Mining and energy stocks were the two sectors in the red, each down around 0.3%, as iron ore giant BHP dropped 1.3% and the oil majors retreated.
Software giant WiseTech Global (-2.3%) was the worst performer on the ASX 200.
Australian shares to open higher after US stocks rally before key jobs report
The news: Australian shares are set open higher after the S&P 500 sealed a fresh record high overnight, as investors wait for the key US monthly jobs report later today.

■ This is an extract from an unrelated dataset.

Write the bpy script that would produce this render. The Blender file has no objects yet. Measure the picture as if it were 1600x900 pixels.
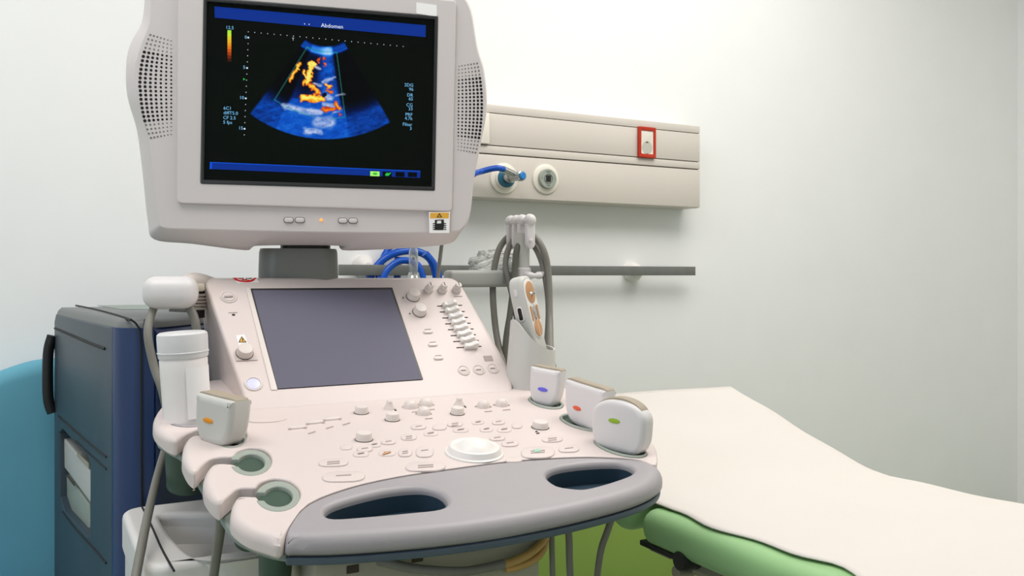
import bpy, bmesh, math, random
import numpy as np
from mathutils import Vector, Matrix

V = Vector
SC = bpy.context.scene
COL = SC.collection
random.seed(4)
NP = np.random.RandomState(7)

# ---------------------------------------------------------------- camera
FPX, HOR, YAW, HC = 1370.0, 430.0, math.radians(28.7), 1.15
SN, CS = math.sin(YAW), math.cos(YAW)
CAM = V((0, 0, HC))
cd = bpy.data.cameras.new('camera')
cd.sensor_width = 36.0
cd.lens = FPX / 1600 * 36.0
cd.shift_y = (HOR - 450) / 1600
cd.clip_start = 0.02
cam = bpy.data.objects.new('camera', cd)
COL.objects.link(cam)
cam.location = CAM
cam.rotation_euler = (math.radians(90), 0, -YAW)
SC.camera = cam

# ---------------------------------------------------------------- world, lights, exposure
SC.view_settings.view_transform = 'Standard'
SC.view_settings.look = 'None'
SC.view_settings.gamma = 1.0
SC.view_settings.use_curve_mapping = False
SC.view_settings.exposure = 0.0
w = bpy.data.worlds.new('world')
SC.world = w
w.use_nodes = True
w.node_tree.nodes['Background'].inputs[0].default_value = (0.9, 0.95, 1.0, 1)
w.node_tree.nodes['Background'].inputs[1].default_value = 0.3


def area(name, loc, aim, size, power, color, sy=None):
    ld = bpy.data.lights.new(name, 'AREA')
    ld.energy = power
    ld.color = color
    ld.size = size
    if sy:
        ld.shape = 'RECTANGLE'
        ld.size_y = sy
    lo = bpy.data.objects.new(name, ld)
    COL.objects.link(lo)
    lo.location = loc
    lo.rotation_euler = (V(aim) - V(loc)).to_track_quat('-Z', 'Y').to_euler()
    return lo


area('ceiling_lamp_bed', (1.6, 1.05, 2.84), (1.55, 1.15, 0), 1.7, 34, (1.0, 0.955, 0.92), 1.1)
area('ceiling_lamp_left', (-0.5, 0.95, 2.84), (-0.3, 1.2, 0), 1.5, 23, (1.0, 0.97, 0.95), 1.0)
area('fill_light_right', (3.0, 0.3, 2.84), (3.0, 0.8, 0), 1.3, 9, (1.0, 0.96, 0.90), 1.0)  # added fill light to lift the dim lower right wall
area('window_daylight', (-1.85, -0.4, 1.7), (0.5, 1.3, 0.9), 1.5, 16, (0.62, 0.76, 1.0), 1.3)
area('ceiling_lamp_entry', (1.6, -1.4, 2.84), (1.2, 0.2, 0.6), 1.2, 4, (1.0, 0.90, 0.82), 0.6)


# ---------------------------------------------------------------- pixel -> place helpers (photograph 1600 x 900)
def ray(px, py):
    u = (px - 800) / FPX
    return V((CS * u + SN, CS - SN * u, (HOR - py) / FPX))


def pY(px, py, Y):
    r = ray(px, py)
    return CAM + r * (Y / r.y)


def pX(px, py, X):
    r = ray(px, py)
    return CAM + r * (X / r.x)


def pZ(px, py, Z):
    r = ray(px, py)
    return CAM + r * ((Z - HC) / r.z)


def pD(px, py, d):
    return CAM + ray(px, py) * d


def proj(p):
    q = p - CAM
    f = q.x * SN + q.y * CS
    return (800 + FPX * (q.x * CS - q.y * SN) / f, HOR - FPX * q.z / f)


class Frame:
    """A real plane in the room: origin, two axes in the plane, and its outward normal."""
    def __init__(s, o, ax, ay):
        s.o, s.ax, s.ay = V(o), V(ax).normalized(), V(ay).normalized()
        s.an = s.ax.cross(s.ay).normalized()
        s.mat = Matrix.Translation(s.o) @ Matrix((s.ax, s.ay, s.an)).transposed().to_4x4()

    def hit(s, px, py, h=0.0):
        r = ray(px, py)
        p0 = s.o + s.an * h
        p = CAM + r * ((p0 - CAM).dot(s.an) / r.dot(s.an))
        q = p - s.o
        return V((q.dot(s.ax), q.dot(s.ay)))

    def hits(s, pts, h=0.0):
        return [s.hit(x, y, h) for x, y in pts]

    def at(s, x, y, h=0.0, rot=0.0):
        return s.mat @ Matrix.Translation((x, y, h)) @ Matrix.Rotation(rot, 4, 'Z')

    def atp(s, px, py, h=0.0, rot=0.0):
        q = s.hit(px, py, h)
        return s.at(q.x, q.y, h, rot)


TILT = math.atan(0.155)
CON = Frame((0.27, 1.305, 0.955), (1, 0, 0), (0, math.cos(TILT), math.sin(TILT)))
PAN = Frame((0.3238, 1.33, 0.979), (1, 0, 0), (0, 1, 1))
SW = math.radians(12.5)
MON = Frame(pD(498, 150, 1.45), (math.cos(SW), -math.sin(SW), 0), (0, 0, 1))
WALLY = 2.3


# ---------------------------------------------------------------- materials
def lin(c):
    return tuple(((v / 255) / 12.92 if v / 255 <= 0.04045 else ((v / 255 + 0.055) / 1.055) ** 2.4) for v in c)


MATS = {}


def mat(name, rgb, rough=0.5, metal=0.0, bump=0.0, bscale=200.0, vary=0.0, vscale=6.0, spec=0.5,
        trans=0.0, alpha=1.0, emit=None, estr=0.0, coat=0.0):
    m = bpy.data.materials.new(name)
    m.use_nodes = True
    nt = m.node_tree
    b = nt.nodes['Principled BSDF']
    col = lin(rgb)
    b.inputs['Base Color'].default_value = (*col, 1)
    b.inputs['Roughness'].default_value = rough
    b.inputs['Metallic'].default_value = metal
    b.inputs['Specular IOR Level'].default_value = spec
    b.inputs['Transmission Weight'].default_value = trans
    b.inputs['Alpha'].default_value = alpha
    b.inputs['Coat Weight'].default_value = coat
    if emit:
        b.inputs['Emission Color'].default_value = (*lin(emit), 1)
        b.inputs['Emission Strength'].default_value = estr
    if vary or bump:
        tc = nt.nodes.new('ShaderNodeTexCoord')
    if vary:
        n = nt.nodes.new('ShaderNodeTexNoise')
        n.inputs['Scale'].default_value = vscale
        n.inputs['Detail'].default_value = 4
        nt.links.new(tc.outputs['Object'], n.inputs['Vector'])
        r = nt.nodes.new('ShaderNodeMapRange')
        r.inputs['From Min'].default_value = 0.3
        r.inputs['From Max'].default_value = 0.7
        r.inputs['To Min'].default_value = 1 - vary
        r.inputs['To Max'].default_value = 1 + vary
        nt.links.new(n.outputs['Fac'], r.inputs['Value'])
        mx = nt.nodes.new('ShaderNodeVectorMath')
        mx.operation = 'SCALE'
        mx.inputs[0].default_value = col
        nt.links.new(r.outputs['Result'], mx.inputs['Scale'])
        nt.links.new(mx.outputs['Vector'], b.inputs['Base Color'])
    if bump:
        n2 = nt.nodes.new('ShaderNodeTexNoise')
        n2.inputs['Scale'].default_value = bscale
        n2.inputs['Detail'].default_value = 3
        nt.links.new(tc.outputs['Object'], n2.inputs['Vector'])
        bp = nt.nodes.new('ShaderNodeBump')
        bp.inputs['Strength'].default_value = bump
        bp.inputs['Distance'].default_value = 0.002
        nt.links.new(n2.outputs['Fac'], bp.inputs['Height'])
        nt.links.new(bp.outputs['Normal'], b.inputs['Normal'])
    MATS[name] = m
    return m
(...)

The numbers: Updated at 7:30am AEST:
- ASX futures: up 53 points, or 0.60%, to 8,869
- Wall Street: Dow Jones up 0.77%, S&P 500 up 0.83% and Nasdaq up 0.98%
- Europe: CAC 40 down 0.27%, DAX up 0.74% and FTSE 100 up 0.42%
- Spot gold: up 0.38% to USD3,546 per ounce
- Oil prices: Brent down 0.24% USD66.83/bbl and US WTI down 1.00% to USD63.33/bbl
- AUD: down 0.51% to 65.10 US cents
- Bitcoin: up 1.13% to USD110,480.
The context: US stocks were boosted by new economic data that pointed to a cooling labour market, reinforcing bets for a Federal Reserve interest rate cut this month.
Ahead of the key jobs reading, due at 10:30pm AEST, the new data showed US jobless claims rose to the highest since June, while private-sector payrolls increased by 54,000.